- _Short problem_: Output the full listing below exactly, without the pictures.

--- start ---

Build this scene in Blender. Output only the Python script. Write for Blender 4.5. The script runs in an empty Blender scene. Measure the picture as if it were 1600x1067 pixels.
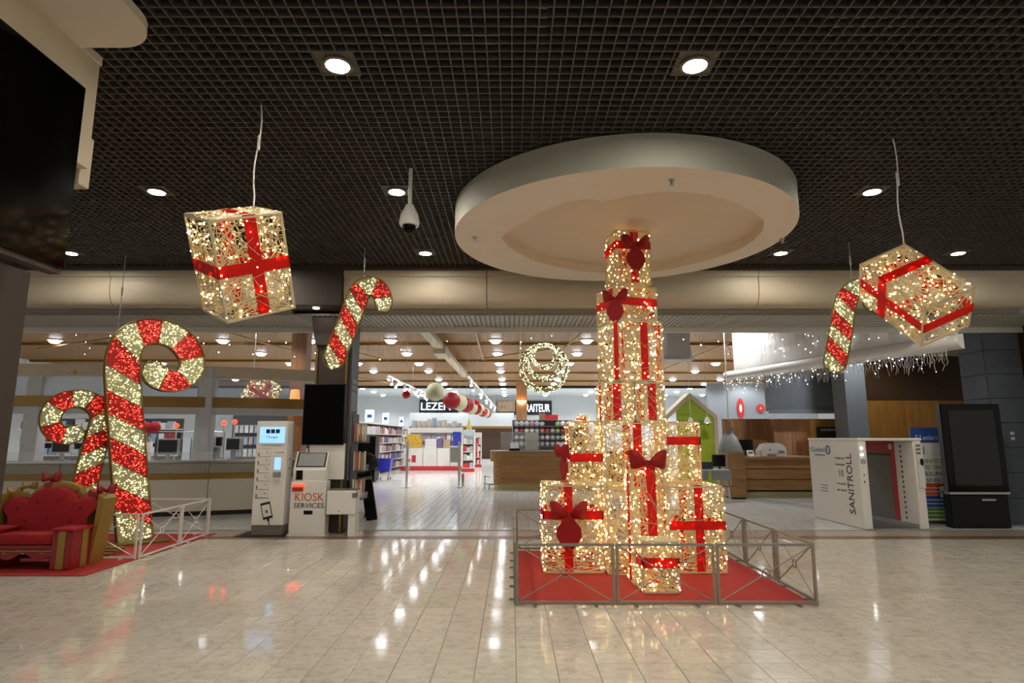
import bpy, bmesh, math, random
from mathutils import Vector, Matrix
R = math.radians
rnd = random.Random(7)
SC = bpy.context.scene
COL = SC.collection

# ---------------------------------------------------------------- camera
EYE = 1.65
FPX = 950.0
TILT = math.atan(151.5 / FPX)
cam = bpy.data.cameras.new('camera')
cam.sensor_width = 36.0
cam.lens = 36.0 * FPX / 1600.0
cam.clip_end = 300
cam_o = bpy.data.objects.new('camera', cam)
cam_o.location = (0, 0, EYE)
cam_o.rotation_euler = (math.pi / 2 + TILT, 0, 0)
COL.objects.link(cam_o)
SC.camera = cam_o

# ---------------------------------------------------------------- world and exposure
w = bpy.data.worlds.new('world')
SC.world = w
w.use_nodes = True
w.node_tree.nodes['Background'].inputs[0].default_value = (1.0, 0.93, 0.82, 1)
w.node_tree.nodes['Background'].inputs[1].default_value = 0.62
SC.view_settings.view_transform = 'Standard'
SC.view_settings.look = 'None'
SC.view_settings.exposure = 0.0
SC.view_settings.gamma = 1.0
SC.cycles.use_denoising = True
SC.cycles.use_adaptive_sampling = True
SC.cycles.adaptive_threshold = 0.04
SC.cycles.max_bounces = 6
SC.cycles.diffuse_bounces = 3
SC.cycles.glossy_bounces = 3
SC.cycles.transmission_bounces = 6
SC.cycles.transparent_max_bounces = 12
SC.cycles.sample_clamp_indirect = 6.0
MALL_LAMP = 360.0      # radiance of the downlights of the mall
STORE_LAMP = 16.0      # radiance of the downlights of the store
STORE_SPOT = 285.0     # watts of each shop downlight
LED = 8.0

# ---------------------------------------------------------------- helpers
def ray(x, y):
    a = (x - 800.0) / FPX
    b = (533.5 - y) / FPX
    return (a, math.cos(TILT) - b * math.sin(TILT), math.sin(TILT) + b * math.cos(TILT))

def G(x, y, z=0.0):
    r = ray(x, y)
    t = (z - EYE) / r[2]
    return Vector((r[0] * t, r[1] * t, z))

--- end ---

- _Answer for this exercise_:
Build this scene in Blender. Output only the Python script. Write for Blender 4.5. The script runs in an empty Blender scene. Measure the picture as if it were 1600x1067 pixels.
import bpy, bmesh, math, random
from mathutils import Vector, Matrix
R = math.radians
rnd = random.Random(7)
SC = bpy.context.scene
COL = SC.collection

# ---------------------------------------------------------------- camera
EYE = 1.65
FPX = 950.0
TILT = math.atan(151.5 / FPX)
cam = bpy.data.cameras.new('camera')
cam.sensor_width = 36.0
cam.lens = 36.0 * FPX / 1600.0
cam.clip_end = 300
cam_o = bpy.data.objects.new('camera', cam)
cam_o.location = (0, 0, EYE)
cam_o.rotation_euler = (math.pi / 2 + TILT, 0, 0)
COL.objects.link(cam_o)
SC.camera = cam_o

# ---------------------------------------------------------------- world and exposure
w = bpy.data.worlds.new('world')
SC.world = w
w.use_nodes = True
w.node_tree.nodes['Background'].inputs[0].default_value = (1.0, 0.93, 0.82, 1)
w.node_tree.nodes['Background'].inputs[1].default_value = 0.62
SC.view_settings.view_transform = 'Standard'
SC.view_settings.look = 'None'
SC.view_settings.exposure = 0.0
SC.view_settings.gamma = 1.0
SC.cycles.use_denoising = True
SC.cycles.use_adaptive_sampling = True
SC.cycles.adaptive_threshold = 0.04
SC.cycles.max_bounces = 6
SC.cycles.diffuse_bounces = 3
SC.cycles.glossy_bounces = 3
SC.cycles.transmission_bounces = 6
SC.cycles.transparent_max_bounces = 12
SC.cycles.sample_clamp_indirect = 6.0
MALL_LAMP = 360.0      # radiance of the downlights of the mall
STORE_LAMP = 16.0      # radiance of the downlights of the store
STORE_SPOT = 285.0     # watts of each shop downlight
LED = 8.0

# ---------------------------------------------------------------- helpers
def ray(x, y):
    a = (x - 800.0) / FPX
    b = (533.5 - y) / FPX
    return (a, math.cos(TILT) - b * math.sin(TILT), math.sin(TILT) + b * math.cos(TILT))

def G(x, y, z=0.0):
    r = ray(x, y)
    t = (z - EYE) / r[2]
    return Vector((r[0] * t, r[1] * t, z))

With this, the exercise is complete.